Energy Transfer (NYSE:ET) ended 2019 on a high note as its earnings came in above the top end of its already upwardly revised forecast range. That high-end result came despite the growing presence of some headwinds across several of its business segments.

Those issues, unfortunately, will continue affecting the company in the coming year, which was evident in its rather lackluster guidance.

Drilling down into Energy Transfer's fourth-quarter results

Metric

Q4 2019

Q4 2018

Change

Adjusted EBITDA

$2.807 billion

$2.669 billion

5.2%

Distributable cash flow (DCF)

$1.546 billion

$1.516 billion

2%

DCF per unit

$0.57

$0.58

-1.7%

Distribution coverage ratio

1.88 times

1.90 times

-1.1%

Data source: Energy Transfer. 

Energy Transfer grew its adjusted EBITDA by 5% versus the year-ago period during the fourth quarter, pushing its full-year total to $11.2 billion. That was nearly 18% higher than 2018's level and above the company's upwardly revised $11 billion to $11.1 billion guidance range. DCF, meanwhile, rose 2%, pushing the full-year total to $6.3 billion, up more than 17% year over year. That was enough cash to cover the MLP's massive 9.6%-yielding payout by an ultra-comfortable 1.96 times.

Fueling the company's fourth-quarter growth were its two-liquids focused segments:

Energy Transfer's earnings by segment during the fourth-quarter of 2019 and 2018.

Data source: Energy Transfer. Chart by the author.

Earnings in the NGL and refined products segment surged more than 30% year over year during the fourth quarter. Fueling that growth were higher volumes on several of its legacy systems and the completion of three major expansion projects, including the Mariner East 2 pipeline, which started up at the very end of 2018.  

Crude oil transportation and services earnings rose 12% from last year's fourth quarter. The main driver was a favorable inventory valuation adjustment.

The earnings growth in those two segments more than offset weaker results across the rest of Energy Transfer's business units.

Earnings in the MLP's intrastate segment slumped nearly 28% due to lower realized natural gas sales and lower realized gains from pipeline optimization activity. Interstate segment earnings, meanwhile, fell almost 10%, due mainly to higher costs. Meanwhile, the profit contribution from its investment in Sunoco (NYSE:SUN) fell about 7% due to lower margins at the fuel distribution company.

A row of pipelines with the sun rising behind them

Image source: Getty Images.

A look at what's ahead for Energy Transfer

Energy Transfer expects to generate between $11 billion and $11.4 billion of adjusted EBITDA this year, which would be roughly flat with last year's level at the midpoint. That's despite the fact that the company closed its acquisition of SemGroup in December and completed several expansion projects last year, with more on deck to start up in 2020. The main issue is that many of the company's commodity price and market-sensitive businesses, which benefited from healthy market conditions in 2019, are starting to face some headwinds that will weigh on results this year. On top of that, it has several legacy contracts expiring that will likely renew at lower rates.
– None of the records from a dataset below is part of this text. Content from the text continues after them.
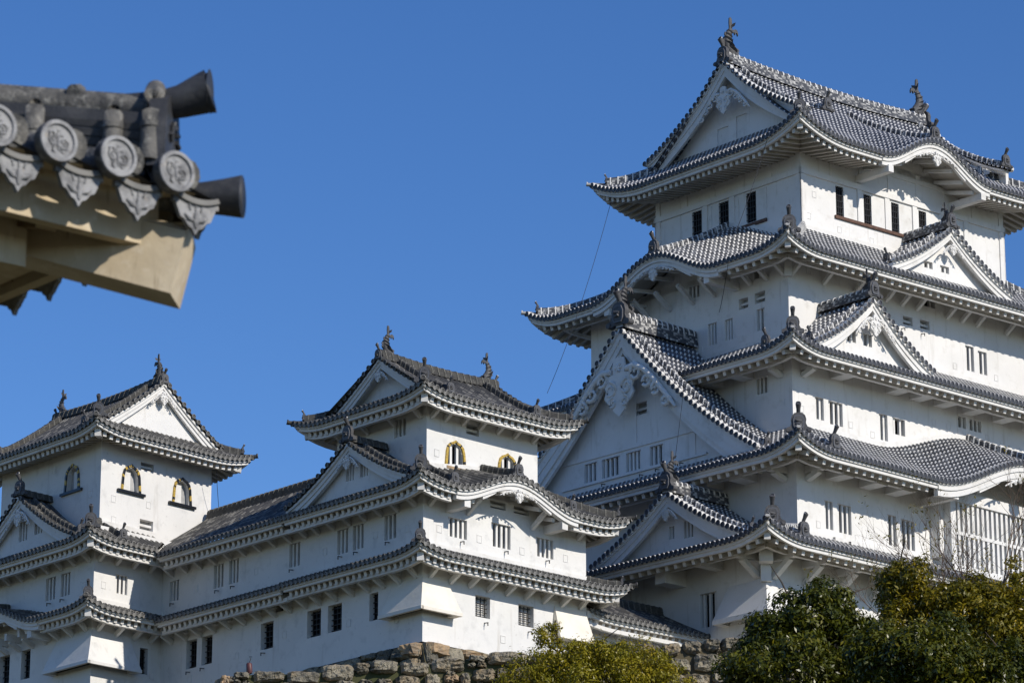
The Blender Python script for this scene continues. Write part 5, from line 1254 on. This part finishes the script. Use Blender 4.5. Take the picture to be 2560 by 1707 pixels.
# underside: eave boards, soffit, hip beam
mb = MB()
for S, zt_, zb_, fo_ in ((GS, -.03, -.250, .19), (GE, -.03, -.10, .10)):
    us = frange(.16, 4.2, .3)
    mb.grid([[S.P(max(u, .12), -.04, Z0+zt_) for u in us], [S.P(max(u, .08+fo_), -fo_, Z0+zt_) for u in us], [S.P(max(u, .08+fo_), -fo_, Z0+zb_) for u in us], [S.P(max(u, .14+fo_), -fo_-.06, Z0+zb_) for u in us], [S.P(max(u, .14+fo_), -fo_-.06, Z0+zb_+.12) for u in us]], 'cream_wall', smooth=False)
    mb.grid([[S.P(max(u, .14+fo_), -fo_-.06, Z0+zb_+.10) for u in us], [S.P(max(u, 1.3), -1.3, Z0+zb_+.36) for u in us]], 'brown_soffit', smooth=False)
    for i in range(9):
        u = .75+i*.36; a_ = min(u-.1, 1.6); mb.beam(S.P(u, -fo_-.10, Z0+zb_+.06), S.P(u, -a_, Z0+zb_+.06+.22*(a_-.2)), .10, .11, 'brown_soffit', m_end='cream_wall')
    mb.beam(S.P(.75, -.52, Z0+zb_-.02), S.P(4.2, -.52, Z0+zb_-.02), .14, .20, 'cream_wall')
mb.build('eave_boards', gate, gate)
mb = MB(); a = hp(.172, Z0-.30); b = hp(1.7, Z0+.34); hw = .115
prof = [(-hw, -.17), (-hw, .10), (-hw*.55, .135), (hw*.55, .135), (hw, .10), (hw, -.17)]
A = [a+sd_*x+Vector((0, 0, z))+od*(.05 if z > -.1 else -.01) for x, z in prof]; B = [b+sd_*x+Vector((0, 0, z)) for x, z in prof]; n = len(A)
for i in range(n): mb.poly([A[i], A[(i+1) % n], B[(i+1) % n], B[i]], 'cream_wall')
mb.poly(A, 'cream_wall'); mb.poly(B, 'cream_wall'); mb.build('hip_beam', gate, gate)

# ================================================================== LIGHTNING WIRES
def wire(a, b, sag, label, r=.012):
    a = Vector(a); b = Vector(b); mb = MB()
    mb.tube([a.lerp(b, t)+Vector((0, 0, -sag*4*t*(1-t))) for t in [i/14 for i in range(15)]], r, 'wire', 5)
    tag(mb.build('lightning_wire'), label, 'wire', 'lightning wires hanging from the eaves')
wire(K5['W'].P(10.5, 2.05, 53.3), K2['W'].P(13.04, 2.2, 41.95), .55, 'long thin dark wire hanging against blue sky from the top left eave tip')
wire(K5['W'].P(.0, 2.1, 53.5), K4['W'].P(1.5, 2.25, 47.45), .25, 'thin dark wire crossing the shaded windows of the top storey')
wire(K4['W'].P(1.5, 2.2, 47.0), K4['W'].P(4.0, .35, 45.7), .15, 'thin dark wire under the second eave in front of the shaded wall')
wire(K2['W'].P(4.2, 2.2, 41.7), K2['W'].P(5.0, 2.2, 37.5), .12, 'thin dark wire crossing the face of the great white gable')
wire(L3['S'].P(5.96, .9, 37.5), L3['S'].P(6.5, .5, 35.9), .12, 'thin dark wire under the right eave of the leftmost turret')
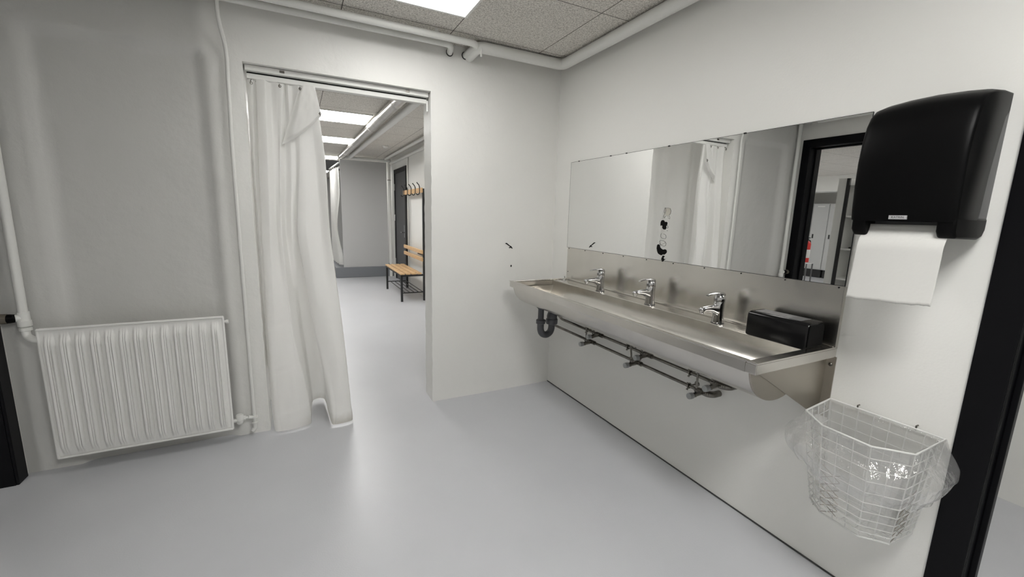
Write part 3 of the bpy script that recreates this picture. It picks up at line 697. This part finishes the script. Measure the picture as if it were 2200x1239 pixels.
# black box on the ledge
bx = thing('soap_box', (-.09,-1.82,.869), 'black plastic box lying on the right end of the trough ledge', 'box')
def rrect(x0,x1,z0,z1,rad,n=5):
    out = []
    for cx, cz, a0 in ((x1-rad,z1-rad,0),(x0+rad,z1-rad,90),(x0+rad,z0+.004,180),(x1-rad,z0+.004,270)):
        r_ = rad if a0 < 180 else .004
        if a0 >= 180: cx = x0+.004 if a0 == 180 else x1-.004
        for i in range(n+1):
            a = math.radians(a0+90*i/n); out.append((cx+r_*math.cos(a), cz+r_*math.sin(a)))
    return out
b = MB()
sec_ = rrect(-.147,-.040,.8690,.968,.018)
def shrink(sec, d):
    cx = sum(p[0] for p in sec)/len(sec); cz = sum(p[1] for p in sec)/len(sec)
    return [(p[0]+(cx-p[0])*d, p[1]+(cz-p[1])*d) for p in sec]
b.loft([[(x,y,z) for x,z in s_] for s_, y in ((shrink(sec_,.06),-1.703),(sec_,-1.709),(sec_,-1.926),(shrink(sec_,.05),-1.932))])
b.build('housing', 'black_box', bx, smooth=30)
b = MB(); b.prism(shrink(rrect(-.140,-.046,.878,.958,.012),0),'y',-1.9315,-1.9345); b.build('end_cap', 'black_gloss', bx, smooth=30)
b = MB(); b.box(-.128,-.060,-1.895,-1.722,.9675,.9686); b.build('top_label', 'label_grey', bx, smooth=0)
b = MB(); b.box(-.126,-.062,-1.893,-1.85,.9686,.9690); b.build('label_panel', 'grey_plastic', bx, smooth=0)

# ================================================================== MIRROR
mi = thing('wall_mirror', (-.004,-1.08,1.1), 'wide frameless rectangular mirror above the trough, with patches of lost silvering', 'mirror')
MB().box(-.006,-.001,-1.957,-.197,1.100,1.690).build('glass', 'mirror', mi, smooth=0)
e = MB()
for y0,y1,z0,z1 in ((-1.958,-.1955,1.690,1.6915),(-1.958,-.1955,1.0985,1.100),(-1.9585,-1.957,1.1,1.69),(-.197,-.1955,1.1,1.69)): e.box(-.0062,-.001,y0,y1,z0,z1)
e.build('dark_edge', 'ink', mi, smooth=0)
for y in (-.29,-.62,-.76,-1.08,-1.5): MB().box(-.008,-.0062,y-.006,y+.006,1.688,1.694).build('edge_clip', 'ink', mi, smooth=0)
def patch(name, pts, mat):
    c = MB(); c.prism(pts,'x',-.0066,-.0061); return c.build(name, mat, mi, smooth=0)
def irregular(cy, cz, ry, rz, n=40, amp=.25, seed=0, freq=2.2):
    return [(cy+ry*math.cos(a)*(1+amp*nse(math.cos(a)*freq+seed,math.sin(a)*freq,seed)), cz+rz*math.sin(a)*(1+amp*nse(math.cos(a)*freq,math.sin(a)*freq+seed,seed+5))) for a in (2*math.pi*i/n for i in range(n))]
def px2(px, py):      # region of the photo around the worn silvering, straight on the glass (y falls to the right, z falls downward)
    return (-1.094-(px-345)*.000297-(py-465)*.00000, 1.2885-(py-465)*.000283-(px-345)*.00003)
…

The energy company expects to invest another $3.9 billion to $4.1 billion on expanding its energy infrastructure footprint this year. While that's a bit below last year's level of $4.3 billion, it's slightly higher than its initial capital spending forecast of $3.6 billion to $3.8 billion due to the acquisition of SemGroup, which will add $300 million in capital projects.  

However, the company anticipates that capital spending will decline considerably after this year, with it expecting an annual run-rate in the $2 billion to $2.5 billion range. That's in part because it's raising its return criteria for new expansion projects. It already has $1.8 billion of approved projects in its backlog beyond this year, which is a $300 million increase from the end of last quarter.

With Energy Transfer producing more than $3 billion of annual free cash flow after paying its distribution, it's on track to generate enough cash in 2021 to also cover capital spending with room to spare. As such, it could be in the position to increase its distribution or repurchase some of its deeply discounted units.  

Well positioned for what's ahead

Energy Transfer ended 2019 on a high note by producing guidance-beating results. Unfortunately, some notable headwinds appear as if they'll prevent it from growing this year. However, that won't have too much of an impact on the company since it generates a lot of cash, giving it the funds to cover its big-time distribution as well as the bulk of its expansion-related spending. Because of that, and the projection that capital spending will fall next year, its monster payout is on rock-solid ground.